As a non-native speaker, I always check ‘correct’ usage in the dictionary and grammar books, depending a lot on codification. However, with the help of the Internet, it is easier to get access to more discussions and forums initiated by different English speakers around the world, learning exceptions and varieties. Because of being exposed to a variety of English languages helps me realise ‘regularities’ rather than ‘regulations’, highlighting communicative competence as the priority of the language.
It is also groundbreaking to notice, react, and reflect through different lenses such as ontological, ethical, socio-economic, and pedagogical perspectives.

Mustapha Mourchid 02/05/2024 at 12:47 am

It is true that English is no longer one standard variety that should be used by all people around the world in the same way. English is now a global language that is spoken in a wide range of different variations and it is thus necessary to take this diversification in the language into account.

Viewing English as a galaxy, not a rock, inspires me to appreciate its vastness and diversity. This metaphor ignites my curiosity, prompting me to explore its endless possibilities and embrace its dynamic nature with open-mindedness and wonder.

Focusing on the concepts of monolithic thinking, I can understand why this mindset is common. England – English. France – French. Spain – Spanish. China – Chinese (which is a group of languages, not a language itself). Korea – Korean. But sometimes this idea that language belongs to a location might be more apparent with other languages like Korean or Mandarin. In Korean to construct the word ‘Spanish’ you combine country + suffix -> 스페인 (Spain) + 어 = 스페인어 (Spanish). This is similar to Mandarin. I’m not sure how to word what I’m trying to express but I think you understand what I’m trying to express.

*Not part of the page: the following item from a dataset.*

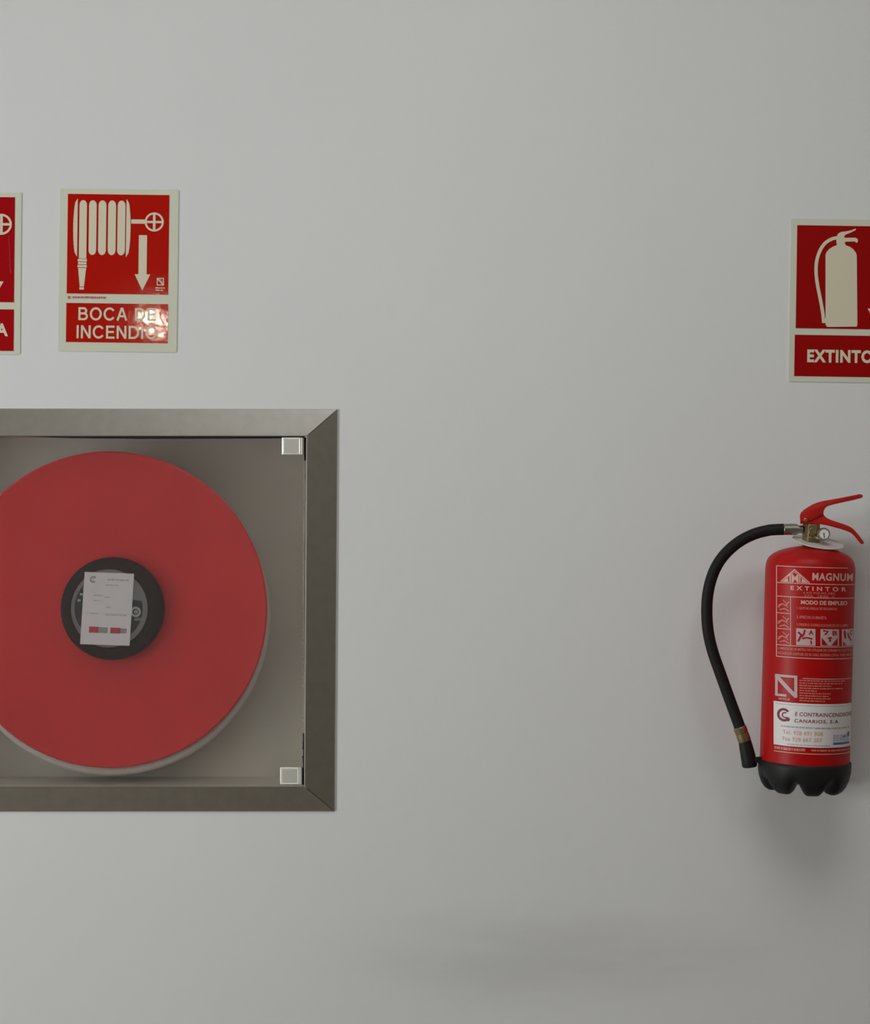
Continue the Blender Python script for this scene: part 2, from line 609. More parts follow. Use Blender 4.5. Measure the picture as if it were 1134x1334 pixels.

Additionally, in some workplaces, employees will wear nametags and on these nametags are flags that represent the languages the employee speaks. You might see the French flag to represent the French language, but this representation is flawed. What if Hong Kong’s flag is on there, what language(s) does the employee speak? And this theme of flags representing languages can be seen in peoples’ social media profiles such as “I speak: [insert emojis here cause I can’t do them on a laptop]”. Even small things we don’t realise we are doing reinforces the notion that language is monolithic.

The first unit of the course has been very helpful. And it provides a context for understanding a lot of what is wrong in ELT. Languages are dynamic and complex systems, and this is what I love about them. Recently I started learning Filipino/Tagalog which has very little in common with European languages. I have Filipino friends which is one reason for my interest in the language, but more than that, I am fascinated and love the way in which Filipino and English are used in the country. Educators in the Philippines are embracing multi-lingual approaches to teaching English in schools. An approach which is so much more interesting and exciting than the tired old Eurocentric/Anglosphere-centric/monolithic belief in the exceptionalism of European languages.

Elin Borgström 18/06/2024 at 8:15 am

Whan an interesting approach: teaching English in a native language style as mentioned they do in the Phillipines. I understand how you, a native speaker interested in broadening your view, would find it inspiring learning English in this style. However, somehow I do believe it is easier to communicate with some common base, acknowledging a Second Language Learner would somewhere use English incorrectly: communication would still be possible. In order for non-native users to communicate with less misunderstandings I find some common ground in basic English would be helpful – noting, that I do believe language is truly meant for communication and therefore should not be limited and confined within boarders; on the contrary, language is ever evolving.
Thinking of language as a communication basis, it is to me thrilling to understand your willingness to learn Filipino: hence, understanding the culture and the world from their perspective.